14B.6 Assimilation of Latent Heating Profiles Inferred from Machine Learning

Thursday, 31 August 2023: 2:45 PM
Great Lakes A (Hyatt Regency Minneapolis)
Dominik Jacques, ECCC, Montreal, QC, Canada

Since 2021, Latent Heat Nudging (LHN) has been used operationally in Canada’s High Resolution (2.5km) Deterministic Prediction System (HRDPS). Research on this system has demonstrated that a key component of the LHN implementation is the use of pre-defined “idealized” latent heating profiles to warm (and moisten) the modeled atmosphere in locations where precipitation is observed but not simulated. This work investigates whether better forecasts can be obtained using “flow dependent” latent heating profiles inferred from radar observations using machine learning.

In models using explicit microphysics, it is not straightforward to infer latent heating using only information from observed precipitation. Typically, latent heat release is strongest somewhere above and “ahead” of precipitation such that the relationship between latent heating and precipitation rates displays a large amount of scatter.

In this work, a deep RESNET model is trained to infer latent heating profiles using only knowledge of precipitation rates at the surface. Because of limited storage and computing power, it is currently not possible to directly infer 3D fields of latent heating based on 2D precipitation. A number of strategies are thus put forward to make the problem tractable:
First, precipitation rates during a 30 minutes interval are considered to capture how the precipitation evolves and help the inference of latent heating. Second, the HRDPS domain is decomposed in small local neighborhoods surrounding precipitation. This greatly reduces the dimensionality of the problem and allows for large training datasets. Third, nowcasting techniques are used to compute the motion vectors of precipitation. The local neighborhoods are then rotated in the direction of these these motion vectors so that the machine learning algorithm always “sees” precipitation evolving in the same direction.

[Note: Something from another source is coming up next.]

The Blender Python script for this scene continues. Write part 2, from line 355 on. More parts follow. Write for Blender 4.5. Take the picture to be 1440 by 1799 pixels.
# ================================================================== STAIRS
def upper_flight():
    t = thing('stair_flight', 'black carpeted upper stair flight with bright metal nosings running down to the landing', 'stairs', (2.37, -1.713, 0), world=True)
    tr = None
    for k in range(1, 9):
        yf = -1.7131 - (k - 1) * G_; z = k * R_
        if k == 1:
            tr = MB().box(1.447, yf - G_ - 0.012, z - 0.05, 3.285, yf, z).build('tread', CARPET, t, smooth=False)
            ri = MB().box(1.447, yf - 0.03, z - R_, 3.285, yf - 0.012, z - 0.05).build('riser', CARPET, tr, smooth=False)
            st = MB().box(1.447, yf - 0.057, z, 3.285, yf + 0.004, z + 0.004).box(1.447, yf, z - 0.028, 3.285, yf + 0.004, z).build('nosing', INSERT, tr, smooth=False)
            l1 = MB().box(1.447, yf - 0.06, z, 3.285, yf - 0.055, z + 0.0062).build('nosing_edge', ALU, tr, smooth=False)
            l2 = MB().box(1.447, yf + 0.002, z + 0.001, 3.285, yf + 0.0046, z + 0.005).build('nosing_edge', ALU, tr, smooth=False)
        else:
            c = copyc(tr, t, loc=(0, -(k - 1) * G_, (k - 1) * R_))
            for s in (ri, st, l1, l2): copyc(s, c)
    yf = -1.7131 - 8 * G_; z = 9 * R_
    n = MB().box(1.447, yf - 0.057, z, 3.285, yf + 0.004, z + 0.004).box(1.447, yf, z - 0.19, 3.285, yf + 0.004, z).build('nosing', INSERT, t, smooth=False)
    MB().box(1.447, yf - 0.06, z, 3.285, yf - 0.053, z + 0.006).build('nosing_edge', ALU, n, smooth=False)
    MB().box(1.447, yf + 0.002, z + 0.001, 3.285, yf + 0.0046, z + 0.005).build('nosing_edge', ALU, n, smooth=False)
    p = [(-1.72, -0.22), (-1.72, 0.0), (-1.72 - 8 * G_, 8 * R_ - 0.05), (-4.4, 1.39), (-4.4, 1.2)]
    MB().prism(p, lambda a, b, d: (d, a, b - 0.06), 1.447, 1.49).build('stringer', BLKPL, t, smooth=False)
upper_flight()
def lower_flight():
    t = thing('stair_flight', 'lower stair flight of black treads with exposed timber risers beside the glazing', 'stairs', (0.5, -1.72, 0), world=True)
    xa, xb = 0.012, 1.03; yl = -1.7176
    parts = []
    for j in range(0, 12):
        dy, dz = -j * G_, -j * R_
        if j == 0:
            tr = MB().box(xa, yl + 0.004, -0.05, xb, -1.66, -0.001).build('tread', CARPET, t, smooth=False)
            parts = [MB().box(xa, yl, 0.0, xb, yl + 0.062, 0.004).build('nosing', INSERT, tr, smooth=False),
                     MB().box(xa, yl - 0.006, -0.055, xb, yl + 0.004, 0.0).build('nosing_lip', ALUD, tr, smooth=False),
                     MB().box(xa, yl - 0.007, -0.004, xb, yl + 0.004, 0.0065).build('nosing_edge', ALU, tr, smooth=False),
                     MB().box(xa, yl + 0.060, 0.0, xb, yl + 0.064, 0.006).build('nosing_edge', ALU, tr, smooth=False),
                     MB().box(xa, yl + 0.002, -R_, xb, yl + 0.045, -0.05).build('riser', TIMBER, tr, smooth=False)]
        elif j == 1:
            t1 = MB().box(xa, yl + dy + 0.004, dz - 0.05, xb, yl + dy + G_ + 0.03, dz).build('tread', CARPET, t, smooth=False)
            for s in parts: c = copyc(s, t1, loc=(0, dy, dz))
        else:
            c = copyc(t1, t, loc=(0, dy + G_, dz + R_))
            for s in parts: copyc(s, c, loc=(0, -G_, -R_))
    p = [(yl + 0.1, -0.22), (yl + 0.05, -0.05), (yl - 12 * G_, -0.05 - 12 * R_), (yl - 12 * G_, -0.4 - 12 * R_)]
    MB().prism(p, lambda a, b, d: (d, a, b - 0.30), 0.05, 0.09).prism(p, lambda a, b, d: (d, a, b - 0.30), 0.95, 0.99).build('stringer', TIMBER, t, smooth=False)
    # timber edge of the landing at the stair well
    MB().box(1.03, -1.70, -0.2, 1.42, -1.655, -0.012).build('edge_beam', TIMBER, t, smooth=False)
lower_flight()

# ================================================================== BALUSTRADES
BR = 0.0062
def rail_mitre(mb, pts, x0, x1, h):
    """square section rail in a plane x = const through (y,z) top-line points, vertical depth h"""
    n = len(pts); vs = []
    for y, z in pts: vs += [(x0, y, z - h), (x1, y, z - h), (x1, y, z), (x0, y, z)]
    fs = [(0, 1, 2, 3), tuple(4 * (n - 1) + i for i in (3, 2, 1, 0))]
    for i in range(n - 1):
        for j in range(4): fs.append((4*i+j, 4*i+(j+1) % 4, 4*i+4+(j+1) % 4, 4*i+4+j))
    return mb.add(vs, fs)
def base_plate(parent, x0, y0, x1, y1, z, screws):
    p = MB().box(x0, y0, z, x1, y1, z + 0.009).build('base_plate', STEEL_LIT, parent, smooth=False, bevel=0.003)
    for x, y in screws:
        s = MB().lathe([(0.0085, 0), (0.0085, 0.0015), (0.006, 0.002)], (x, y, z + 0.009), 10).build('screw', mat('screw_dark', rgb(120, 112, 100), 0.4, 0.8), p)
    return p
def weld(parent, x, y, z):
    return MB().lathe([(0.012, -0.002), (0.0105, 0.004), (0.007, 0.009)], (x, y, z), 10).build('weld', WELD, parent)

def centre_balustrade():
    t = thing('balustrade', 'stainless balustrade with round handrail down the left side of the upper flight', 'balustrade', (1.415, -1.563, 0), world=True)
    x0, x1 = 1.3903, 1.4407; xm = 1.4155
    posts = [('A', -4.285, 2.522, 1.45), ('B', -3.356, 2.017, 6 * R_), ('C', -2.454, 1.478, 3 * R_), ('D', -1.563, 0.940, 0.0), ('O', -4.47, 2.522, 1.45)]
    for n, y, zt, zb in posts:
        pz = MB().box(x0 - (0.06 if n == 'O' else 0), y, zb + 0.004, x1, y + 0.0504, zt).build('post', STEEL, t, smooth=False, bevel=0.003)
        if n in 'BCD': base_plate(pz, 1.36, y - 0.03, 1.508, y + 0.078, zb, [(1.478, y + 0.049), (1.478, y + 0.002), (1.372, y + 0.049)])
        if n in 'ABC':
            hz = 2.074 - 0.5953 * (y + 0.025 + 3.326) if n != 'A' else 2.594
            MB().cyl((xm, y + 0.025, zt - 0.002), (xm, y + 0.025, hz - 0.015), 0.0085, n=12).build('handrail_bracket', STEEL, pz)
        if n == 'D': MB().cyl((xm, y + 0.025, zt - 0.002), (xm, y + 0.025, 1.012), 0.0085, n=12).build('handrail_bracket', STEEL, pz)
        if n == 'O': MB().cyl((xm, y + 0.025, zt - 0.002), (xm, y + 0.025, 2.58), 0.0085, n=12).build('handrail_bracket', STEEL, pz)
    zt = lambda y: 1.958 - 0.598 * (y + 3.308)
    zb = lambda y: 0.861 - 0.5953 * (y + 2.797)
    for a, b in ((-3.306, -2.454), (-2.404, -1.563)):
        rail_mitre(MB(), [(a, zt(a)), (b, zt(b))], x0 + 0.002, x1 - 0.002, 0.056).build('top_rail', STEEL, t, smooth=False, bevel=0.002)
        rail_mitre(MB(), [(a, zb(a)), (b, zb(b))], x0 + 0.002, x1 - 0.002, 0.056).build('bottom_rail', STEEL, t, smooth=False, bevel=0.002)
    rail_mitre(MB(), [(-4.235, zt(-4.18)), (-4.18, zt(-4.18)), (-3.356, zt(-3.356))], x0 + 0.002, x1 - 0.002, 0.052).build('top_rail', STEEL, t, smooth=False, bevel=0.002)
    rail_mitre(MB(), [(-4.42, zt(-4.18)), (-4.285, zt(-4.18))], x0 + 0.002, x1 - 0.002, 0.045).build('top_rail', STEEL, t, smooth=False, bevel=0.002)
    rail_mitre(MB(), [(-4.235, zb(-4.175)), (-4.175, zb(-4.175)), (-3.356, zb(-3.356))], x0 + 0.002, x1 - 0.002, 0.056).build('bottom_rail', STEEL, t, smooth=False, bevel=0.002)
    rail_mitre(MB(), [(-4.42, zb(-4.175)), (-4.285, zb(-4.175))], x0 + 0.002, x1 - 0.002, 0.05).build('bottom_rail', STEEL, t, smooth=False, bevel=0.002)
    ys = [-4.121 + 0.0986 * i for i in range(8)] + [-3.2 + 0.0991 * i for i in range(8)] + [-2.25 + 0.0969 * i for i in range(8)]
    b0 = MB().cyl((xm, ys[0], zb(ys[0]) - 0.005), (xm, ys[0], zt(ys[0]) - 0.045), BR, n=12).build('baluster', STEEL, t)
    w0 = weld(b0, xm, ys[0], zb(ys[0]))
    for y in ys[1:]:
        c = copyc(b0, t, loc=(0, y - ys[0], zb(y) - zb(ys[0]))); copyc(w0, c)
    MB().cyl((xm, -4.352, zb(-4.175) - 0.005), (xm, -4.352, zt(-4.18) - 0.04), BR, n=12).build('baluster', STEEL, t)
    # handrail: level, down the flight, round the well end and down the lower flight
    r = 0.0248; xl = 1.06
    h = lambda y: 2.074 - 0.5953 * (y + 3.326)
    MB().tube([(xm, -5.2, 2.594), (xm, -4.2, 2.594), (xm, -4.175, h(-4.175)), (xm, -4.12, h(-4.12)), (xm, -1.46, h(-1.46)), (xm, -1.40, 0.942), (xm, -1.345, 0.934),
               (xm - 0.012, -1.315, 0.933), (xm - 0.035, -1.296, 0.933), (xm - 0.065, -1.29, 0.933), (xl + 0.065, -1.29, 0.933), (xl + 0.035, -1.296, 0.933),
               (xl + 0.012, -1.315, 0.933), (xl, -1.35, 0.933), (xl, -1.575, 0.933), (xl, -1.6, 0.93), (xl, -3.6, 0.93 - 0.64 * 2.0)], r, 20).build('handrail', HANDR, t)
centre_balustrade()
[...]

Training data comes from two months of forecasts initialized every 12h over a North-American domain. More than twelve millions latent heating profiles are thus available. Verification against a validation dataset shows that the latent heating profiles obtained with machine learning greatly outperform the pre-defined profiles currently used in operations.

At the moment of performing assimilation, latent heating profiles are inferred from radar observations of precipitation. The results of assimilation experiments performed using these profiles will be presented.